Kaamyaab reveals the flip side of the city of dreams, as well as the pockmarks that riddle the bright visage of the hyperactive Hindi movie industry. It does so in an engaging manner that celebrates Hindi cinema's unsung 'side actors' whose careers are unfortunately more about mere numbers than genuine creative highs. They enjoy longevity under the arc lights but little leeway in terms of authentic fame and popularity.

Before getting imprisoned by the formulaic fetters of the film industry it seeks to critique, Kaamyaab keeps the spotlight firmly on the other guys. Several character actors appear as themselves – among them, Manmauji, Lilliput, Avtar Gill, Viju Khote and Ramesh Goel – and it’s a pity that the movie doesn’t do more with them. A running gag about the rivalry between Sudheer and Gill is similarly underutilized but is bittersweet enough to earn laughs.

In the glittering spotlight accompanying stardom many others get washed out. While the film does a fine job of putting across this point, it somewhere restricts itself and doesn’t delve deeper into the subject.

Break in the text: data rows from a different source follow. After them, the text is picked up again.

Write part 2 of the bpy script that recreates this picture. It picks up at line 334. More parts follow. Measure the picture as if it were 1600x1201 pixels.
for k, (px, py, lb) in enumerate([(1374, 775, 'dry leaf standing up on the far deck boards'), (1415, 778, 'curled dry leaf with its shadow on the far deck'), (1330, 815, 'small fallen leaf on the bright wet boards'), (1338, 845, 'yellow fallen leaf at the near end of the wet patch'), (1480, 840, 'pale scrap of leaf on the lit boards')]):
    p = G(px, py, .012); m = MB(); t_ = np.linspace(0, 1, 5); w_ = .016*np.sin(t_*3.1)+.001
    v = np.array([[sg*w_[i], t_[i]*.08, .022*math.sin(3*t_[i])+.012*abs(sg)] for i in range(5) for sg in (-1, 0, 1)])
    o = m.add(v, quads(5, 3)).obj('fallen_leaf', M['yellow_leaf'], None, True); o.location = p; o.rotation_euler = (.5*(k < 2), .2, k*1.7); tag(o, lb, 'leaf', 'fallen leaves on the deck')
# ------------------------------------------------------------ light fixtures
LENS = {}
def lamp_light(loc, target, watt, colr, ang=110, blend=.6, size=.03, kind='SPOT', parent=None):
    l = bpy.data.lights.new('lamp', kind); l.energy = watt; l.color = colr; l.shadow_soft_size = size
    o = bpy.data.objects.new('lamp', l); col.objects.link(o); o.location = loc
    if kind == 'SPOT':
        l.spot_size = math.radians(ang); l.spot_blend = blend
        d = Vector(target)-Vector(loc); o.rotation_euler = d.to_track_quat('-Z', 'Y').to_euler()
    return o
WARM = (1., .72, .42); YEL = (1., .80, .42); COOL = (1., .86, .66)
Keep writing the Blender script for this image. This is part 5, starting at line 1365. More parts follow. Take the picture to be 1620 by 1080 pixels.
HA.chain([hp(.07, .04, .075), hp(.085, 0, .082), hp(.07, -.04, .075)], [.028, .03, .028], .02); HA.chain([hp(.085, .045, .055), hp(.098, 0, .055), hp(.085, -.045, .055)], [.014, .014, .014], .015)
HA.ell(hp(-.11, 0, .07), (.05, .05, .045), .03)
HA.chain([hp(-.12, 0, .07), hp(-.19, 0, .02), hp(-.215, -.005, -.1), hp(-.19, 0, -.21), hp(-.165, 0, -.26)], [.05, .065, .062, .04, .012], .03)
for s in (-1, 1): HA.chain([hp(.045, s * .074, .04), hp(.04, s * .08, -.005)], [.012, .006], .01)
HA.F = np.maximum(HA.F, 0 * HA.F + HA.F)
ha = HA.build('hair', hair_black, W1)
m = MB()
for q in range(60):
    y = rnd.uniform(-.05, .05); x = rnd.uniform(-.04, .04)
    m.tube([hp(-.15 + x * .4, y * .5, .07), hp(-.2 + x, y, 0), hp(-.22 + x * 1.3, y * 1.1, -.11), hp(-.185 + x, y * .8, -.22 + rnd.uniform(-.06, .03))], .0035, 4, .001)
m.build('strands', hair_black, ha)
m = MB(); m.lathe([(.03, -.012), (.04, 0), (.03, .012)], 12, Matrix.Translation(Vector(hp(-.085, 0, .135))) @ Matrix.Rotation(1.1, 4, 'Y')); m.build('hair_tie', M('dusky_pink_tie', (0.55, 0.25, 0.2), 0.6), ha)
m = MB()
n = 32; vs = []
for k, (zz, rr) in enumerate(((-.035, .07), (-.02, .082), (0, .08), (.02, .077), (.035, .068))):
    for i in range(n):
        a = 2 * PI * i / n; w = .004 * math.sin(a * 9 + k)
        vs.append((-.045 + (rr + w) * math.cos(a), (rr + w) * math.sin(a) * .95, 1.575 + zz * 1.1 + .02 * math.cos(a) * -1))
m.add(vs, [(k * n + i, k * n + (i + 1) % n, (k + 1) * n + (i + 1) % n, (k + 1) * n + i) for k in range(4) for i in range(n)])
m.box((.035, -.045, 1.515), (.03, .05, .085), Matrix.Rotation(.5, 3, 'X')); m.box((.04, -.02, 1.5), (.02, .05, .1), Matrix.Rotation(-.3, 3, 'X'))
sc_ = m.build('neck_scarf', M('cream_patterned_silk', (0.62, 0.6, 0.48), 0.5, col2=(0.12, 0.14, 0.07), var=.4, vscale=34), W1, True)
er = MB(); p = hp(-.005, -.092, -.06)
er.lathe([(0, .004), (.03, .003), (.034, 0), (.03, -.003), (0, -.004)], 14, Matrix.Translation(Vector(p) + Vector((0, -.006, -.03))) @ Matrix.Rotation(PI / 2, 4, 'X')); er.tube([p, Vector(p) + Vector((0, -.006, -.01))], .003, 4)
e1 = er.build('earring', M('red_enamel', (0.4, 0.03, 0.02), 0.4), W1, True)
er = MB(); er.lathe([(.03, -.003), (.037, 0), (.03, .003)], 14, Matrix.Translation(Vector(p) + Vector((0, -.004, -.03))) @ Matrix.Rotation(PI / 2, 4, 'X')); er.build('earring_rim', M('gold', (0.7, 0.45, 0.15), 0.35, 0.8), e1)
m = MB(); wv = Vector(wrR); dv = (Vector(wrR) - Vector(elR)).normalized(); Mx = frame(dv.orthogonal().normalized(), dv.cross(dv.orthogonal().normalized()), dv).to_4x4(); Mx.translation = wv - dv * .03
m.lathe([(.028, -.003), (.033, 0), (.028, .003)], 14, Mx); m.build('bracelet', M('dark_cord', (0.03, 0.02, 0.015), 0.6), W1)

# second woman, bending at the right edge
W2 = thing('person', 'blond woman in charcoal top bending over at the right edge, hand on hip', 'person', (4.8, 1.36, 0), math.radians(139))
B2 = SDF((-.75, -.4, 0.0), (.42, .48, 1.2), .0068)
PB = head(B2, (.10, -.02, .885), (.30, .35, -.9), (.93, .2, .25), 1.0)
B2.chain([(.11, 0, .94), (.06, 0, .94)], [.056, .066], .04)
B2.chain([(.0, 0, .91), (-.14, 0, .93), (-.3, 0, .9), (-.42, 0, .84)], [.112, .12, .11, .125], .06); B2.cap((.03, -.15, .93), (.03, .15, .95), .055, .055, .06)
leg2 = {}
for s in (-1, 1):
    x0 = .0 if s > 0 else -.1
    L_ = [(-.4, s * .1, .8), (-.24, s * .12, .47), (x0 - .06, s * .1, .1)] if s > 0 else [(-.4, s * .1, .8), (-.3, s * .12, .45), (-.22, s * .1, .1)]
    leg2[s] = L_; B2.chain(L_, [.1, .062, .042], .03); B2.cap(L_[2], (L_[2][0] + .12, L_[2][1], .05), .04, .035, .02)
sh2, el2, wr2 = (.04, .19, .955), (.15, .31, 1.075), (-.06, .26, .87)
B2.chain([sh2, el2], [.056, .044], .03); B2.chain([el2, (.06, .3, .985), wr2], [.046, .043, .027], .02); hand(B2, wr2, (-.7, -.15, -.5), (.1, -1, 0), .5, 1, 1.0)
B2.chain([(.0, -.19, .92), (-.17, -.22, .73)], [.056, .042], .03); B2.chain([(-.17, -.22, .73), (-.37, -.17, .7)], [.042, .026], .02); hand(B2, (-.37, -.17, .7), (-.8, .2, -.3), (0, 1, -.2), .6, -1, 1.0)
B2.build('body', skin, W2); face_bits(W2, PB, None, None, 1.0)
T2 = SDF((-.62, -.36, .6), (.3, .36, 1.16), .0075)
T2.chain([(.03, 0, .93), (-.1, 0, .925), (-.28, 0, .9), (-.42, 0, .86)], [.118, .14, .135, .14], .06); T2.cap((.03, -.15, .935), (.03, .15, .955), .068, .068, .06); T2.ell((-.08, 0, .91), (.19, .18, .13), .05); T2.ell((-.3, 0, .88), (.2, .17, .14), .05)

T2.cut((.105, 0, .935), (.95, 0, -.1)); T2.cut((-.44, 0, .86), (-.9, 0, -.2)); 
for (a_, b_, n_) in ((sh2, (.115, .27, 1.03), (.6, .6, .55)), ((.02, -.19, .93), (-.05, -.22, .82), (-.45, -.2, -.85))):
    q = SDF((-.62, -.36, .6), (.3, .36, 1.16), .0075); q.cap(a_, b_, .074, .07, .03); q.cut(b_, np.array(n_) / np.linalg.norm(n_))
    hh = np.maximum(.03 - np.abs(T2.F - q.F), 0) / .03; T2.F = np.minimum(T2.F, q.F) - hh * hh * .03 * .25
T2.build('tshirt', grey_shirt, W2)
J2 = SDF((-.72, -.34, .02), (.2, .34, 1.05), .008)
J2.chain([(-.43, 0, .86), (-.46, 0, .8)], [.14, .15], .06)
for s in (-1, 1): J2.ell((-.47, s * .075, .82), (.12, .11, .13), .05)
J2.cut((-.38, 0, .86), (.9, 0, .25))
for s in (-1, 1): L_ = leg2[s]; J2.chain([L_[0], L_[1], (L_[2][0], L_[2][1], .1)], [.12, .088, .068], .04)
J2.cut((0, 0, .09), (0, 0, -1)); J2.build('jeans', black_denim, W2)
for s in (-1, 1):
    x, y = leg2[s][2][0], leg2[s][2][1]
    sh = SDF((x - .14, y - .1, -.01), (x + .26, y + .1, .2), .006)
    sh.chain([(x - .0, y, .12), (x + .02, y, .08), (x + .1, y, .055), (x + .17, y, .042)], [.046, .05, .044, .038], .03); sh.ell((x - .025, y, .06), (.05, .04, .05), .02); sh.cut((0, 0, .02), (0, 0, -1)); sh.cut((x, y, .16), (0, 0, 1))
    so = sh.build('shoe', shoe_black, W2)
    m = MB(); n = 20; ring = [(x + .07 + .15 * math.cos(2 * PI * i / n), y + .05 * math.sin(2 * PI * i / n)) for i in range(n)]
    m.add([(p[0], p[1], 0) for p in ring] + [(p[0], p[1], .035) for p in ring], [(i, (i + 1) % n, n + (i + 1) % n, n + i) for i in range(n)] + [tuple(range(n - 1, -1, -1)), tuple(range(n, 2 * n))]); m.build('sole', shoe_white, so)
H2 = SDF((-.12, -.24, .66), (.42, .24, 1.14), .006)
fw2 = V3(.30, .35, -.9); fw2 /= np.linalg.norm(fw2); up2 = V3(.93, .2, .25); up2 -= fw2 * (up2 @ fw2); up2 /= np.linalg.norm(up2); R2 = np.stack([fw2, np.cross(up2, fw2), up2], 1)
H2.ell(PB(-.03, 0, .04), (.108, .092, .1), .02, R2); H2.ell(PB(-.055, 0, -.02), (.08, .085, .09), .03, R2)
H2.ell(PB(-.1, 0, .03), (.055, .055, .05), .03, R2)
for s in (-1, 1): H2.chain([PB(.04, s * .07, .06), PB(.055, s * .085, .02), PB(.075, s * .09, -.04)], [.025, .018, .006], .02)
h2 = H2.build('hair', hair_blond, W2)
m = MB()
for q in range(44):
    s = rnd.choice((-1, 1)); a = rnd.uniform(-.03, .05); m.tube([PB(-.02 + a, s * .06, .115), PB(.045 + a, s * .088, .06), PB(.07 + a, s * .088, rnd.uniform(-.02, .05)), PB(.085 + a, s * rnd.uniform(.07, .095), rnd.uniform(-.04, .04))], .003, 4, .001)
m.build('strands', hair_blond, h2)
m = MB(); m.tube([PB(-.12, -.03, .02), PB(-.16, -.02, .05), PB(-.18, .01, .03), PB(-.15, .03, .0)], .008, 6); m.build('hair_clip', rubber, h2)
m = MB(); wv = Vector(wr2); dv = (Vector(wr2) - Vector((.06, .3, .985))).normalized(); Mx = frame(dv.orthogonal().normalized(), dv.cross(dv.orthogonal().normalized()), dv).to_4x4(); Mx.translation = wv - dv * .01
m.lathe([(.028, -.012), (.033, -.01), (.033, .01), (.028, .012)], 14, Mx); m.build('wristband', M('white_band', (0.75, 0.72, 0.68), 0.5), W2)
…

But even if mostly operating on the surface level, the requisite emotional playoff makes it a fulfilling experience.

Sanjay Mishra brings to life the portrait of a man who mines the wisdom and vulnerability that comes with growing old. It’s a hat tip to his own on-screen avatars where Mishra has flawlessly played every character and yet the loudest cheers and whistles are reserved for the entry of the superstar.

Kaamyaab is an ode to not just the larger-than-life victory laps on the big screen but also the quiet struggle in staying afloat in everyday life. It's a must-watch film aur option kya hai.